Problem Solving

Hi,

following is the question that i came across in veritas prep"

In the city of San Durango, 60 people own cats, dogs, or rabbits. If 30 people owned cats, 40 owned dogs, 10 owned rabbits, and 12 owned exactly two of the three types of pet, how many people owned all three?

a)2
b)4
c)8
d)12
e)32

The answer used the following logic:

Sum of totals in three individual categories - (sum of items in two categories) - (2 * number of items in all three categories) = Total

however what i know is that it should be

Sum of totals in three individual categories - (sum of items in two categories) - ( number of items in all three categories) = Total

as the formula is n(AuBuC)=n(A)+n(B)+n(C)+n (A common b common c)- [n(a common b)+n (b common c)n + n (c common a)]

am i right in my understanding or am i missing anything??

manasgoswami1 wrote: In the city of San Durango, 60 people own cats, dogs, or rabbits. If 30 people owned cats, 40 owned dogs, 10 owned rabbits, and 12 owned exactly two of the three types of pet, how many people owned all three?

a)2
b)4
c)8
d)12
e)32

The vast majority of problems with 3 overlapping groups are easily solved with the following formula:

T = A + B + C - (AB + AC + BC) - 2(ABC)

The big idea with overlapping group problems is to SUBTRACT THE OVERLAPS.
When we add together everyone in A, everyone in B, and everyone in C:
Those in exactly 2 of the groups (AB+AC+BC) are counted twice, so they need to be subtracted from the total ONCE.
Those in all 3 groups (ABC) are counted 3 times, so they need to be subtracted from the total TWICE.
By subtracting the overlaps, we ensure that no one is overcounted.

In the problem above:
T = 60
A = cat owners = 30.
B = dog owners = 40.
C = rabbit owners = 10.
The number who own exactly 2 of the 3 types of pet = AB + AC + BC = 12.
The number who own all 3 types of pet = ABC = x.

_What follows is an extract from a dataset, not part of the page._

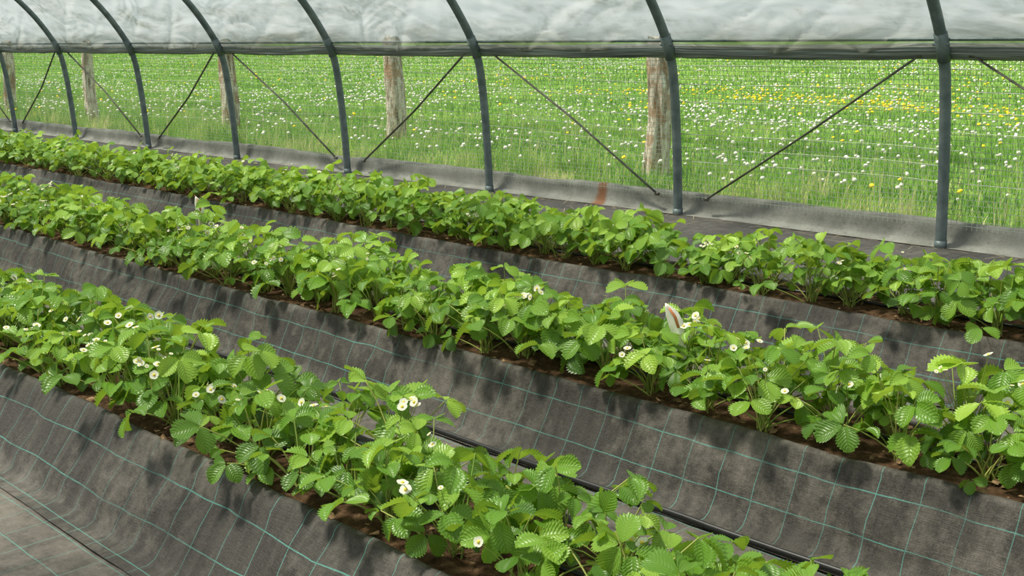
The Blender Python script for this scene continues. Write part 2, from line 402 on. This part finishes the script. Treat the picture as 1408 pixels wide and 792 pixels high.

Plugging these values into the formula, we get:
60 = 30 + 40 + 10 - 12 - 2(x)
-8 = -2x
x=4.

The correct answer is B.

Other problems that can be solved with this formula:
https://www.beatthegmat.com/3-overlappin ... 49650.html
https://www.beatthegmat.com/og-13-178-vi ... 11188.html

Hi Mitch,

there are conflicting theories. if you scroll down on https://webserver.ignou.ac.in/virtualcam ... IT%201.htm

then you see that multiplication by 2 is not there and the explanation too is given using venn diagrams.

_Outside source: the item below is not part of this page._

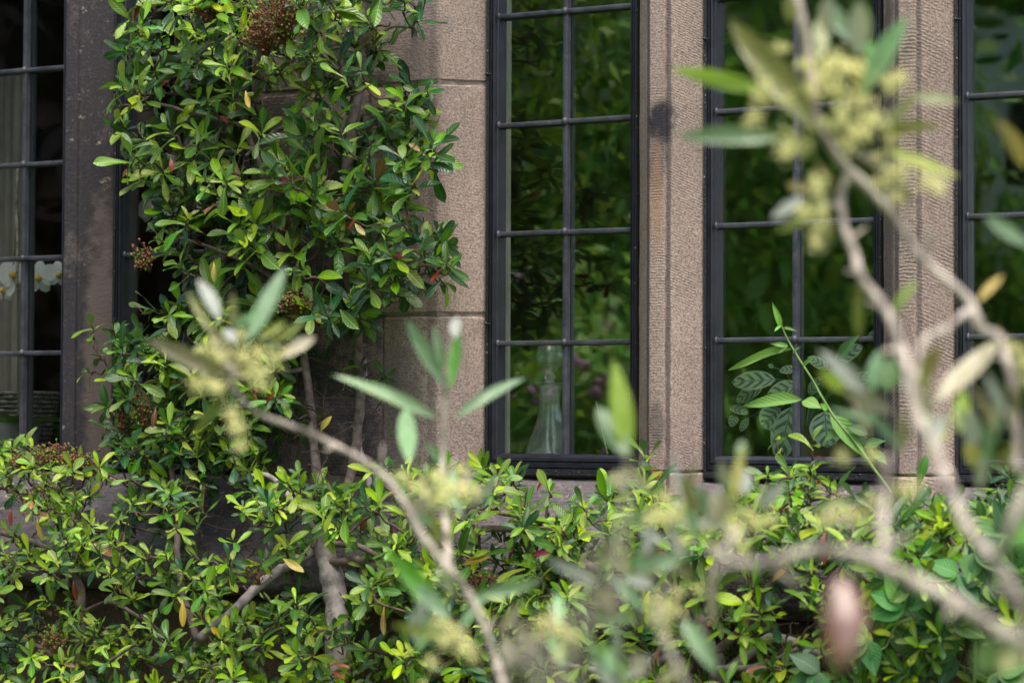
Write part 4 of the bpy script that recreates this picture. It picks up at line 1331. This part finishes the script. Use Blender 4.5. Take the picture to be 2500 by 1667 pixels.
zz_(1400, 820, 3.266, ((430, 970, 330, 170, 175, 'lime'), (430, 960, 180, 520, 175, 'mint'), (1330, 1000, 1350, 810, 72, 'mint'), (1220, 1220, 1180, 970, 95, 'silver'), (1370, 1270, 1370, 1010, 100, 'silver'), (1470, 1360, 1670, 1180, 115, 'silver'), (1050, 1460, 1015, 1190, 95, 'mint'), (860, 1310, 1030, 970, 90, 'cream'),
                       (960, 1420, 900, 1060, 140, 'dull'), (1150, 1520, 1140, 1200, 160, 'dull'), (620, 1250, 400, 1010, 70, 'olive'), (400, 1230, 300, 1010, 150, 'dull')), 1.95)
zz_(1400, 1200, 3.357, ((910, 560, 770, 250, 95, 'silver'), (880, 650, 520, 470, 130, 'dull'), (850, 560, 500, 630, 130, 'mint'), (740, 420, 530, 300, 75, 'silver'), (940, 770, 920, 590, 80, 'dull'), (1150, 600, 1130, 1130, 95, 'cream'), (890, 1040, 1190, 1470, 135, 'mint'), (580, 980, 290, 670, 105, 'mint'),
                        (660, 770, 440, 710, 95, 'silver'), (560, 1055, 45, 1030, 75, 'mint'), (460, 1568, 100, 1160, 165, 'green'), (440, 1590, 160, 1420, 155, 'silver'), (580, 1520, 500, 1320, 110, 'dull'), (690, 1590, 960, 1370, 90, 'olive'), (370, 1290, 350, 1090, 62, 'mint'), (1180, 560, 1100, 380, 70, 'cream'),
                        (380, 420, 120, 680, 90, 'dull'), (330, 1000, 160, 760, 120, 'dull')), 1.93)
for (cx_, cy_, sx_, sy_, d_, n_) in ((1720, 1280, 110, 70, 2.0, 16), (1560, 1420, 100, 80, 2.0, 8), (2230, 1060, 110, 110, 1.8, 10), (1120, 1240, 60, 50, 2.3, 6), (1470, 1640, 140, 40, 1.95, 8), (2420, 1120, 60, 120, 1.7, 8), (1040, 1540, 60, 60, 2.1, 6)):
    for k in range(n_):
        bx_, by_ = random.gauss(cx_, sx_ * .5), random.gauss(cy_, sy_ * .5)
        an = random.gauss(1.57, .75)
        ln = random.uniform(70, 140)
        olf(bx_, by_, bx_ + ln * math.cos(an), by_ - ln * math.sin(an), random.uniform(16, 27), random.choice(('silver', 'mint', 'mint', 'dull', 'olive', 'mint')), d_ + random.uniform(-.1, .1))
# curled dry leaf hanging at lower right
mb = MB()
for j in range(13):
    pass
dl = []
A, B = pto(2048, 1408, 1.35), pto(2046, 1634, 1.33)
vs, fs = [], []
for j in range(15):
    t = j / 14
    c = A.lerp(B, t) + RT * (.0035 * math.sin(3 * t))
    rad = .0122 * (math.sin(math.pi * (t * .96 + .02)) ** .6)
    for k in range(13):
        a = -2.5 + 5.0 * k / 12
        rr = rad * (1 + .16 * k / 12)
        vs.append(c + RT * math.sin(a) * rr - FW * math.cos(a) * rr * .75)
for j in range(14):
    for k in range(12):
        a = j * 13 + k
        fs.append((a, a + 13, a + 14, a + 1))
uv = [(k / 12, j / 14) for j in range(15) for k in range(13)]
tag(add('dry_leaf', mesh('dry leaf', vs, fs, OM['pink'], uv=uv), olive), 'curled dry pink leaf hanging at lower right')

# blossom
FLM = []
for q in range(4):
    mb = MB()
    for k in range(64):
        p = Vector((random.gauss(0, .5), random.gauss(0, .5), random.gauss(0, .5)))
        s = random.uniform(.06, .135)
        mb.put(ICO1 * s + np.array(p), ICO1F)
        if k % 3 == 0:
            mb.tube([Vector((0, 0, 0)), p], [.03, .02], 3, cap=False)
    FLM.append(mb.me('blossom', MAT['flower'], sharp=None))


def blossom(ox, oy, s, L, d):
    for (x, y, r) in L:
        dd = d + random.uniform(-.03, .03)
        c = pto(ox + x / s, oy + y / s, dd)
        rr = r / s / FPX * dd * OD
        M = Matrix.Translation(c) @ Matrix.Rotation(random.uniform(0, 6), 4, Vector((random.random(), random.random(), random.random() + .1))) @ Matrix.Diagonal((rr, rr * random.uniform(.7, 1), rr * random.uniform(.75, 1.2), 1))
        add('blossom', random.choice(FLM), olive, M)


blossom(340, 620, 3.015, ((520, 680, 95), (600, 770, 80), (770, 750, 100), (880, 730, 100), (990, 760, 100), (1060, 720, 60), (420, 970, 90), (500, 950, 95), (570, 980, 80), (680, 1180, 90), (710, 1280, 95), (745, 1420, 62), (850, 880, 90), (760, 600, 60), (900, 960, 60)), 2.18)
blossom(780, 740, 3.136, ((640, 1330, 90), (740, 1400, 70), (900, 1330, 90), (980, 1400, 95), (960, 1500, 90), (1110, 1420, 90), (1200, 1440, 60), (1080, 1280, 60), (830, 1480, 80)), 2.25)
blossom(900, 1200, 3.358, ((560, 1060, 70), (660, 1100, 85), (720, 1180, 95), (790, 1270, 80), (620, 1220, 80), (530, 1400, 75), (850, 1350, 70), (1470, 1080, 110), (1550, 1150, 110), (1640, 1190, 80), (1420, 1180, 80), (1560, 1330, 80)), 1.9)
blossom(1640, 0, 2.45, ((700, 840, 95), (770, 880, 90), (680, 910, 60), (800, 380, 75), (930, 400, 95), (1060, 400, 110), (1130, 430, 80), (960, 540, 120), (860, 480, 90), (1110, 600, 100), (1180, 720, 100), (1300, 500, 80), (1370, 470, 60), (560, 500, 70), (540, 590, 75), (500, 700, 65), (460, 760, 50), (690, 600, 70), (1130, 800, 90),
                        (1310, 830, 55), (1290, 1070, 90), (1360, 1020, 80), (1530, 1080, 80), (1590, 1110, 60), (1340, 1180, 60), (880, 1100, 70), (900, 1180, 70), (880, 1370, 75), (860, 1450, 55), (660, 290, 55), (920, 740, 50), (1240, 930, 55), (1020, 700, 90), (1060, 860, 80), (800, 540, 60), (780, 1260, 70), (900, 1270, 70), (1220, 1100, 60)), 1.9)
blossom(1900, 620, 3.015, ((1660, 640, 60), (1760, 700, 75), (1800, 800, 70), (1800, 930, 75), (1200, 1340, 80), (700, 1480, 90), (480, 1500, 90), (1180, 1250, 60)), 1.93)
blossom(1400, 820, 3.266, ((740, 1290, 75), (660, 1430, 80), (740, 1440, 70), (860, 1400, 80), (1260, 1430, 85), (1300, 1510, 80), (1400, 1420, 70), (1550, 1470, 80), (1450, 1500, 70), (930, 1520, 70)), 1.95)
blossom(1400, 1200, 3.357, ((720, 200, 90), (820, 210, 70), (620, 220, 60), (920, 400, 62), (1110, 330, 70), (1300, 280, 85), (1340, 380, 80), (1390, 480, 70), (660, 900, 90), (720, 950, 100), (740, 1020, 110), (830, 960, 90), (860, 830, 70), (630, 1010, 80), (740, 1190, 65), (1030, 810, 62), (1480, 230, 70)), 1.95)
blossom(1900, 1140, 2.975, ((420, 330, 90), (520, 330, 90), (620, 370, 80), (680, 250, 70), (920, 180, 80), (1000, 150, 70), (330, 380, 70)), 1.55)

# ------------------------------------------------------------------ things on the window boards inside
def lily_leaf(name, a, b, wid, mat, parent, n=None):
    d = b - a
    return add(name, leaf_me([leaf_geo('broad', .12, .5, .1, 8)], 0, mat, name), parent, basis(a, d, n or Vector((.3, -1, .55)), d.length, wid / .6))


t = NT('striped calathea leaf')
uv = t.n('TexCoord').outputs['UV']
s = t.n('SeparateXYZ', {0: uv})
au = t.math('ABSOLUTE', t.math('SUBTRACT', s.outputs[0], .5))
ph = t.math('MULTIPLY', t.math('SUBTRACT', s.outputs[1], t.math('MULTIPLY', t.math('POWER', au, 1.3), .62)), 6.283 * 4.6)
band = t.ramp(t.math('SINE', ph), .05, .4)
band = t.math('MULTIPLY', band, t.math('MULTIPLY', t.ramp(au, .46, .36), t.ramp(au, .01, .06)))
band = t.math('MAXIMUM', band, t.ramp(au, .03, .012))
c = t.mix(band, (0.36, 0.48, 0.31), (0.075, 0.125, 0.08))
c = t.mix(t.n('NewGeometry').outputs['Backfacing'], c, (.12, .16, .1))
CALM = t.done(t.n('BsdfPrincipled', {'Base Color': c, 'Roughness': .42}))
CG = [leaf_geo('broad', .12, .45, .1, 10), leaf_geo('broad', .2, .8, -.1, 10)]
for gg in CG:
    gg[2][:, 0] = np.where(gg[0][:, 0] < -1e-6, 0, np.where(gg[0][:, 0] > 1e-6, 1, .5))
cal = thing('calathea_plant', 'striped calathea houseplant behind the glass of the second window from right', 'houseplant', (pt(1960, 1100, .16).x, .17, BOARD))
pot = cal.location
add('pot', MB().lathe([(.0, 0), (.045, 0), (.06, .075), (.064, .08), (.058, .08), (.054, .068), (0, .068)], (pot.x, pot.y, BOARD + .001), 24).me('pot', simple('clay pot', (.2, .1, .07), .7), sharp=40), cal)
CLV = []
cst2 = MB()
heart = Vector((pot.x, pot.y, BOARD + .07))
for (x0, y0, x1, y1, wz, yy, v) in ((680, 500, 232, 500, 190, .14, 0), (890, 545, 530, 660, 190, .10, 1), (720, 770, 540, 955, 230, .11, 0), (830, 760, 700, 1280, 250, .10, 0), (1150, 800, 1180, 1150, 300, .12, 0), (560, 560, 250, 700, 150, .18, 1), (890, 400, 690, 395, 90, .2, 1),
                                    (1180, 400, 990, 260, 120, .16, 0), (1250, 330, 1500, 150, 150, .17, 1), (1000, 640, 1110, 470, 110, .2, 0), (240, 760, 420, 800, 90, .16, 1), (300, 820, 250, 950, 90, .17, 0), (1560, 90, 1700, 20, 70, .2, 0), (1350, 560, 1620, 420, 140, .2, 1), (660, 380, 610, 350, 40, .2, 0),
                                    (1300, 900, 1560, 1100, 150, .16, 0), (420, 860, 330, 1000, 70, .17, 1)):
    a, b = pt(1720 + x0 / 3.92, 800 + y0 / 3.92, yy), pt(1720 + x1 / 3.92, 800 + y1 / 3.92, yy - .01)
    d = b - a
    W = wz / 3.92 / FPX * 4.75
    M = basis(a, d, Vector((.35, -1, .5)) + rv(.1), d.length, W / .58, d.length * .5)
    add('leaf', leaf_me(CG, v, CALM, 'calathea leaf'), cal, M)
    cst2.tube(catmull([heart, heart.lerp(a, .6) + Vector((0, .02, .03)), a], 4), .0022, 5)
add('stalks', cst2.me('stalks', simple('calathea stalk', (.07, .1, .06), .6), sharp=None), cal)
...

Request your help in explaining this anomaly.

regards

Manas

correcting and reiterating my understanding

however what i know is that it should be

Sum of totals in three individual categories - (sum of items in two categories) + ( number of items in all three categories) = Total

as the formula is n(AuBuC)=n(A)+n(B)+n(C)+n (A common b common c)- [n(a common b)+n (b common c)n + n (c common a)]

Hi Mitch,

the following links add to my confusion even more.
Please suggest

https://www.beatthegmat.com/mba/2011/01/ ... set-theory
https://www.sciencehq.com/math-formulas/ ... mulas.html
https://gmat-maths.blogspot.in/2008/05/s ... mulas.html

manasgoswami1 wrote:Hi Mitch,

there are conflicting theories. if you scroll down on https://webserver.ignou.ac.in/virtualcam ... IT%201.htm

then you see that multiplication by 2 is not there and the explanation too is given using venn diagrams.

Request your help in explaining this anomaly.

regards

Manas

Both formulas are correct, but they account for the overlaps differently.
I discuss the difference in my 2nd post here:
https://www.beatthegmat.com/sets-t148362.html

Hi Mitch,

why are we dividing by 2 and why the answer is not 8?

manasgoswami1 wrote:Hi Mitch,

why are we dividing by 2 and why the answer is not 8?

For 3 overlapping groups A, B and C, here are all of the different groupings:

Those in exactly ONE group:
Only A
Only B
Only C

Those in exactly TWO groups:
AB
AC
BC

Those in ALL THREE groups:
ABC

Here is the formula that I typically use:

T = A + B + C - (AB + AC + BC) - 2(ABC).

Let's examine the logic behind the formula.

The values in red represent EVERY element in A, EVERY element in B, and EVERY element in C.
Thus:
A = (Only A + AB + AC + ABC).
B = (Only B + AB + BC + ABC).
C = (Only C + AC + BC + ABC).
Adding together these values, we get:
T = A + B + C = (Only A + Only B + Only C) + (AB + AC + BC) + (AB + AC + BC) + (ABC + ABC + ABC).

Notice that the values in BLUE have been double-counted.
Thus, they must be subtracted from the total ONCE:
T = A + B + C - (AB + AC + BC).

Notice that the value in GREEN has been triple-counted.
Thus, it must be subtracted from the total TWICE:
T = A + B + C - (AB + AC + BC) - 2(ABC).

The result is the following formula:
T = A + B + C - (AB + AC + BC) - 2(ABC).

In the problem above:
T = 60.
A = cat owners = 30.
B = dog owners = 40.
C = rabbit owners = 10.
The number who own exactly 2 types of pet = AB + AC + BC = 12.
The number who own all 3 types of pet = ABC = x.

Plugging these values into the formula, we get:
60 = 30 + 40 + 10 - 12 - 2(x)
-8 = -2x
x=4.